Thursday, August 9, 2012

Go cheer somewhere else

I'm back, and Lollipop Chainsaw has done little to improve my mood.

I am going to look at this game's mechanics and only it mechanics. Looking at it in any other way makes me feel a little skeevy. Also, getting into a debate about how annoying (not if, but how) Juliet is would take much more time than the game deserves. Valley girl bimbo speak stopped being funny... Well, it was never funny, and that is all that Juliet is capable of.

But I said that I wasn't going to do that. I am going to look at Lollipop Chainsaw through the same lens that I used to filter the terribleness out of Bayonetta. As a game, separated from all the gratuitousness, Bayonetta is very, very good. Remove the two piece cheerleader uniforms and forced dick jokes from Lollipop Chainsaw and it does not fare nearly as well, and that is being rather generous. When compared to other action titles the game is just bad.

Combat break down to one of two idioms: what is efficient and what generates the most sparkles. Moves that stun enemies are useful only for generating more sparkles which generate more money to purchase 'better' moves. None of the new moves are more efficient than mashing the chainsaw button. This means that the upgrade system, aside form extra health and damage, can be safely ignored. Even if a player is obsessed enough to power through the game using only the stilted, poorly animated moves that kill more than one zombie at a time there is no way to generate enough money to unlock everything in single play through. It's not even close, so the completionist or achievement hunter needs to run through the whole thing more than once.

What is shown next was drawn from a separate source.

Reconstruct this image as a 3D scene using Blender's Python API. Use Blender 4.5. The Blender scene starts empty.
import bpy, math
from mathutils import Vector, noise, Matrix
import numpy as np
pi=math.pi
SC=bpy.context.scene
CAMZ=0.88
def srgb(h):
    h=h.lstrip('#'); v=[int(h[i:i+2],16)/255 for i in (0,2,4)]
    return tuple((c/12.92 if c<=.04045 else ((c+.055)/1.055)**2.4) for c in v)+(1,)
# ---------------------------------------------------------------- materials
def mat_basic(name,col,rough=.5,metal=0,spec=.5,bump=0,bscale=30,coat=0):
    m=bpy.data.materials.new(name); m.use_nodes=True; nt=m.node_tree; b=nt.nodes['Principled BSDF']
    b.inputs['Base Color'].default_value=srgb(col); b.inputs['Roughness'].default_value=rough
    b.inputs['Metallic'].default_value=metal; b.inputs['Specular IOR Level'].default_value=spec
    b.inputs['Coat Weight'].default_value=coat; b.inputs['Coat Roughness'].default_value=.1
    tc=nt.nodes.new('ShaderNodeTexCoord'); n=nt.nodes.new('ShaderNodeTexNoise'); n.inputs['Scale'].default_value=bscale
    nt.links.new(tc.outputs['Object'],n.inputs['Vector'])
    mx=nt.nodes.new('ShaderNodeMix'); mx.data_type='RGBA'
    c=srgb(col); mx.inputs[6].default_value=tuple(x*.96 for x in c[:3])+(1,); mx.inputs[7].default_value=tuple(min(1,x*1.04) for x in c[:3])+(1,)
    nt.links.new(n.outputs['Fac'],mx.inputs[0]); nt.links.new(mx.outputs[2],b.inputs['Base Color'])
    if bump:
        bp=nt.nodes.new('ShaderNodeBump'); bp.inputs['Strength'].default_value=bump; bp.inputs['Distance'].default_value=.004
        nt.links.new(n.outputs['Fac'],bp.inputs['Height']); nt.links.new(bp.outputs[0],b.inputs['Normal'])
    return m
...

Style and function do no need to be divorced. Once again I point to Bayonetta: her moves looked cool and killed things, assuming you could get over anatomically impossible leg length. Juliet's moves that look cool are worthless for anything beyond making more money to unlock more useless moves. It's like the game wants you to masturbate to something other than the obvious.

I really wanted to give the game a chance. It has been a while since I have played a good brawler and I am really not sold on Devil May Cry's new look. This is not it. Lollipop Chainsaw continues Suda 51's record of so so games that desperately point to his quirkiness to hide the fact that he really doesn't make very good games anymore.

1 comment:

  1. (Gasp!) Chamberlain's biting criticism leveled at my Lollipop Chainsaw? I must defend its honor!

    Ohhh c'mon, the whole point and purpose of LC's combat is to obtain the highest score possible - to eke out as many sparkles as you can - and that's what Juliet's full compliment of abilities are for. Lots of her moves are super-handy and designed for specific situations (she has a low spin to glean sparkle kills from crawling zeds, for example, she has a lightning-fast pom->'saw combo for quickly dispatching a single enemy, she has the butt bounce for including minibosses in sparkle hunting multi-kills...).

    Just like Yahtzee Croshaw said - someone can easily beat the final level of LC just by mashing 'saw - but they're not really beating the game. They're just seeing the end of the story.

    It's like playing Bulletstorm without leashing a guy towards you in zero-G, strapping a grenade-flail to him and kicking him in to a hot dog cart before triggering the explosion which kills everyone else in the room in a shower of wieners and gore.

    You don't have to play the game like that - but it's so much more fun if you do.